Online Performance Monitoring of Discrete Legs in a Convective Heat Exchanger of a Coal Fired Power Plant Boiler

摘要

The convective pass of a coal fired power plant boiler consists of several heat exchanger stages. Knowledge about the real-time performance of these heat exchangers is valuable for informing operational practices, preparing maintenance strategies and performing root cause analysis. For the specific boiler being studied, the steam in each stage is split into four legs that run in parallel across the boiler width. These legs alternate between the sides and across the centre of the boiler to disperse the effects of an uneven heat profile along the cross section of the flue gas flow path.

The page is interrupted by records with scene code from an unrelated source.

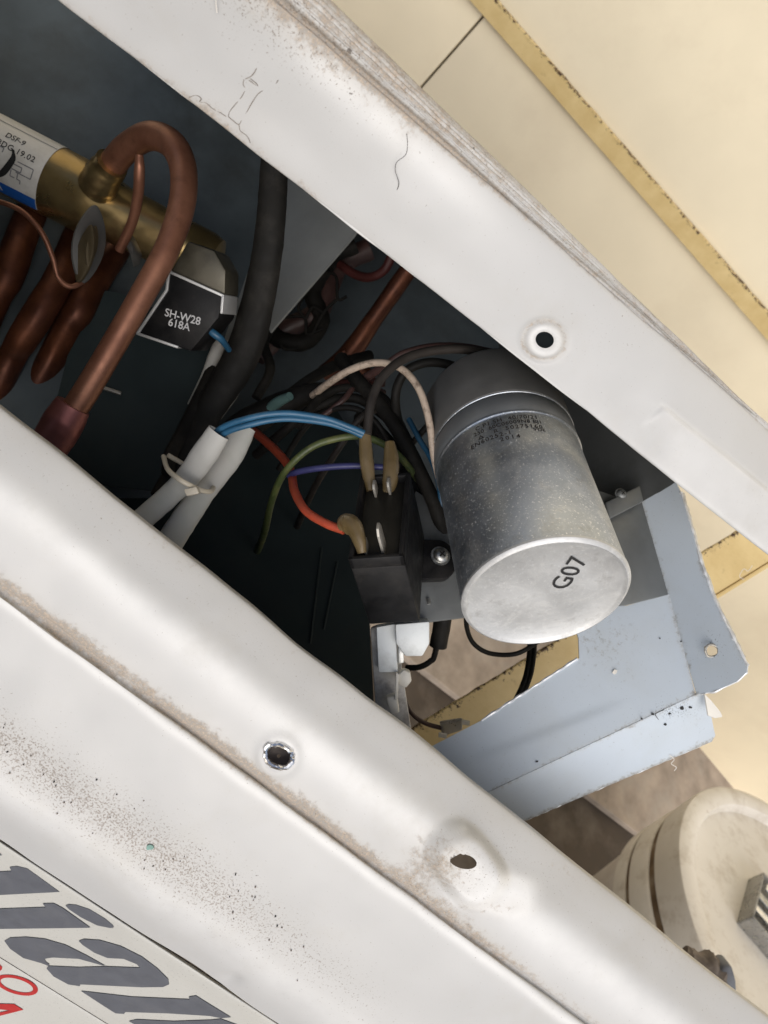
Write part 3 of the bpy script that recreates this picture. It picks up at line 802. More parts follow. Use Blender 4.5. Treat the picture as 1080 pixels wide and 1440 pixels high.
# ---------------------------------------------------------------- wires
def wire(name, pts, rpx, mat, label=None, cat='wire', group=None, sides=12, parent=None, wob=.03, flat=1.0):
    P = pts_px(pts)
    if isinstance(rpx, (list, tuple)): rr = [r / F * p[2] for r, p in zip(rpx, pts)]
    else: rr = [rpx / F * p[2] for p in pts]
    v, f = tube(P, rr, None, sides, wob, True, flat)
    o = build(name, v, f, mat, parent)
    if label: tag(o, label, cat, group)
    return o
def boot(pts, rpx, parent):
    P = pts_px(pts); rr = [r / F * p[2] for r, p in zip(rpx, pts)]
    v, f = tube(P, rr, None, 16, .08, True, .8); return build('terminal_boot', v, f, M['boot_y'], parent)
wire('blue_wire', [(285, 640, .262), (306, 606, .252), (350, 588, .247), (400, 581, .247), (455, 588, .25), (490, 600, .252), (512, 609, .253)], 4.6, M['blue_w'], 'upper of two blue wires leaving the white sleeve towards the terminals', group='blue wires from the white sleeve')
wire('blue_wire', [(295, 640, .262), (312, 612, .2515), (352, 597, .2475), (400, 589, .248), (455, 594, .251), (490, 604, .253), (510, 613, .2535)], 4.4, M['blue_w'], 'lower of two blue wires leaving the white sleeve towards the terminals', group='blue wires from the white sleeve')
o = wire('orange_wire', [(350, 600, .33), (388, 634, .30), (408, 660, .283), (414, 690, .265), (430, 718, .252), (458, 736, .246), (484, 746, .243)], 6.2, M['orange_w'], 'orange red wire curving into a yellowed boot on the black box')
boot([(478, 742, .243), (487, 737, .242), (498, 742, .24), (505, 760, .2385), (509, 778, .238)], [7, 15, 14.5, 11, 7.5], o)
wire('green_wire', [(362, 775, .39), (372, 748, .32), (383, 702, .286), (402, 662, .272), (440, 628, .268), (490, 614, .268), (525, 618, .272), (560, 640, .28), (592, 680, .30)], 5.0, M['green_w'], 'yellow and green striped wire arching over the black box')
o = wire('violet_wire', [(405, 668, .275), (425, 662, .27), (460, 657, .267), (500, 655, .266), (540, 657, .265)], 4.6, M['violet_w'], 'violet blue wire running straight into the right rear boot')
boot([(548, 622, .266), (550, 645, .264), (549, 670, .262), (546, 694, .261)], [7, 11, 11, 9], o)
wire('white_wire', [(440, 556, .315), (462, 539, .30), (495, 519, .29), (530, 510, .285), (562, 517, .28), (588, 545, .275), (603, 590, .272), (610, 640, .272), (620, 680, .274), (634, 712, .278)], 5.2, M['white_w'], 'grimy white wire arching down to the silver cylinder')
o = wire('dark_wire', [(715, 505, .29), (660, 492, .283), (610, 493, .278), (568, 505, .272), (538, 530, .266), (522, 565, .262), (516, 610, .26)], 6.6, M['grey_w'], 'dark grey brown wire looping from cylinder top to the left rear boot')
boot([(514, 606, .262), (514, 630, .262), (517, 660, .261), (522, 690, .260)], [7, 9.5, 9.5, 7], o)
wire('black_wire', [(650, 520, .30), (628, 512, .298), (600, 510, .297), (574, 520, .297), (560, 540, .298), (556, 565, .30), (562, 600, .305), (580, 660, .31)], 6.5, M['rubber'], 'thin black wire curling close behind the white wire', group='black wires around the box')
wire('dark_red_wire', [(700, 498, .31), (655, 489, .308), (610, 488, .305), (570, 497, .304), (545, 512, .306), (500, 540, .32)], 6, M['brown_w'], 'dark red wire passing behind the top of the silver cylinder')
wire('black_cable', [(480, 505, .33), (500, 532, .315), (535, 570, .305), (566, 616, .297), (592, 668, .292), (612, 712, .29), (625, 760, .292)], 10.5, M['rubber'], 'thick black cable slanting down behind the white wire', 'cable', 'black wires around the box')
wire('black_cable', [(505, 585, .33), (540, 615, .32), (565, 650, .312), (590, 695, .306), (600, 760, .306)], 9.5, M['rubber'], 'second black cable slanting under the thick one behind the black box', 'cable', 'black wires around the box')
wire('blue_wire', [(575, 590, .305), (590, 618, .296), (606, 645, .291), (617, 680, .288), (622, 720, .29)], 4, M['blue_w'], 'dark thin blue wire lying beside the black cables')
# black bundle under the arch
wire('sheathed_cable', [(300, 660, .34), (330, 610, .33), (385, 575, .325), (430, 556, .32), (455, 548, .315)], [20, 22, 19, 15, 11], M['rubber'], 'black sheathed cable bundle from which the white wire emerges', 'cable')
wire('black_wire', [(420, 600, .30), (450, 560, .31), (490, 545, .315), (540, 560, .32), (575, 620, .32)], 6, M['rubber'], 'black wire arching low under the white wire', group='black wires around the box')
wire('teal_tube', [(350, 605, .335), (385, 570, .32), (408, 557, .312)], [7, 8, 6], simple('teal_vinyl', (.09, .16, .15), .4), 'short teal vinyl tube among the black cables', 'tube')
wire('black_wire', [(360, 640, .33), (395, 610, .32), (440, 575, .315), (500, 560, .318), (560, 600, .325)], 7, M['rubber'], 'black wire crossing beneath the blue pair', group='black wires around the box')
# long flat black cable from above
wire('flat_cable', [(392, 120, .30), (386, 230, .305), (380, 320, .31), (366, 410, .315), (340, 500, .32), (295, 575, .32), (262, 640, .31), (225, 700, .30)], [20, 20, 21, 23, 25, 21, 17, 15], M['rubber'], 'broad flat black cable hanging from the upper rail edge', 'cable', flat=.55, wob=.05)
wire('black_cable', [(300, 520, .33), (262, 600, .315), (240, 640, .305), (236, 665, .30)], [10, 11, 10, 9], M['rubber'], 'black cable bend beside the white sleeves', 'cable')
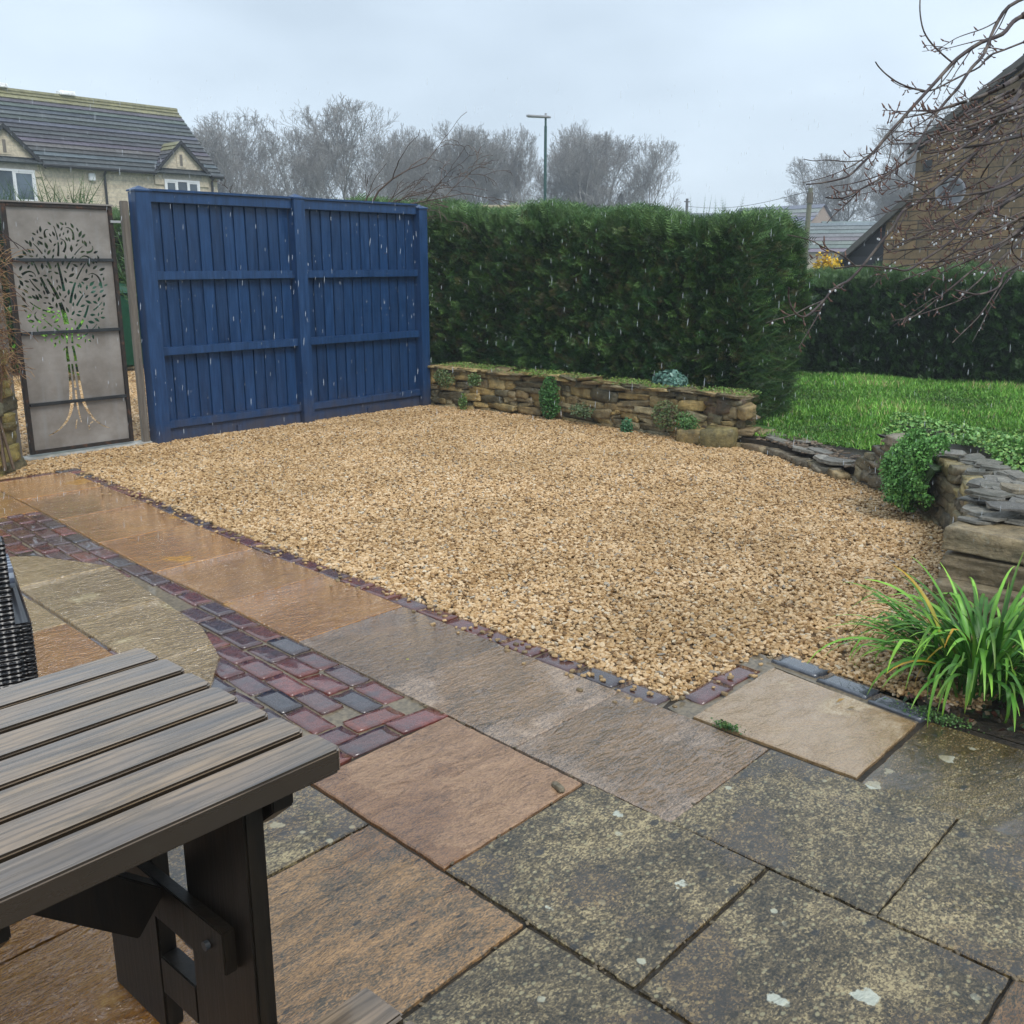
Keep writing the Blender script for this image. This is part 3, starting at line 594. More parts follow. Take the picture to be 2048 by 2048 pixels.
# stones must lie behind the face line (away from the gravel): flip the offsets
for i in range(len(pos)):
    pass
V, F, C = stones(pos, half, yaw, col, 4, .14, .11, .10)
adopt(from_np('stone_face', V, F, M_stone, None, C, False), wall2)
adopt(core(W2, .10, .33, 1, .16, .09, 'wall_core', None), wall2)
# end pier of large blocks
pos, half, col = [], [], []
for (x, y, z, a, b_, c, cc) in ((4.78, 1.21, .355, .27, .23, .052, (.30, .23, .13)), (4.77, 1.20, .245, .28, .24, .055, (.27, .205, .115)), (4.70, 1.20, .135, .29, .25, .050, (.25, .20, .12)), (4.73, 1.16, .035, .30, .26, .050, (.22, .175, .10)),
        (4.84, .78, .36, .26, .17, .042, (.26, .20, .12)), (4.80, .74, .26, .27, .19, .055, (.24, .18, .11)), (4.80, .70, .15, .25, .2, .05, (.27, .21, .12)), (4.78, .68, .04, .25, .22, .055, (.20, .16, .10)), (4.62, .50, .05, .12, .10, .06, (.19, .16, .11)), (4.66, .32, .12, .15, .13, .07, (.20, .17, .11)), (4.76, .30, .30, .18, .14, .08, (.18, .15, .1)), (4.6, .05, .08, .16, .13, .09, (.17, .14, .1)), (4.75, 0, .27, .2, .16, .1, (.2, .16, .1))):
    pos.append((x, y, z)); half.append((a, b_, c)); col.append(vary(cc, .8, 1.2))
V, F, C = stones(pos, half, [random.gauss(0, .06) for _ in pos], col, 12, .05, .035, .015)
adopt(from_np('pier_blocks', V, F, M_stone, None, C, False), wall2)
# raised bed behind the wall, sloping to the lawn
RB = [(7.0, 2.78), (6.6, 2.3), (6.2, 1.95), (5.9, 1.72), (5.45, 1.50), (4.95, 1.3), (4.9, -1.5)]; RB2 = [(8.1, 2.9), (8.3, 1.9), (8.2, 1.3), (8.1, .8), (8.1, 0), (8.1, -1), (8.1, -3)]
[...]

Previous work has shown that the typical measurement setup in these boilers allows the performance parameters of each complete heat exchanger stage to be determined online using one-dimensional mass and energy balance equations [1][2]. However, flow and temperature maldistribution occurring in steam headers and the flue gas flow path leads to a non-uniform distribution of the performance of individual legs. We present and compare two methods of determining the performance of the individual heat exchanger legs online from process measurements. The first method employs soft sensors based on a thermo-fluid process model that not only accounts for the mass and energy balance, but also solves for momentum conservation. This allows the prediction of the flow distribution in common headers and ducts. The Flownex one-dimensional thermo-fluid network software is used for the modelling effort. The second method is based on the reconstruction-based contribution method which compares measured data to plant performance signatures that allows identification of deterioration of individual heat exchanger legs. These signatures are originally generated with the aid of the process model developed above for different fault scenarios. A case study of a final superheater stage is presented to assess the benefits and limitations of each method. These methods enable the performance of individual legs to be monitored online from process measurements and therefore provide higher resolution results within a heat exchanger stage.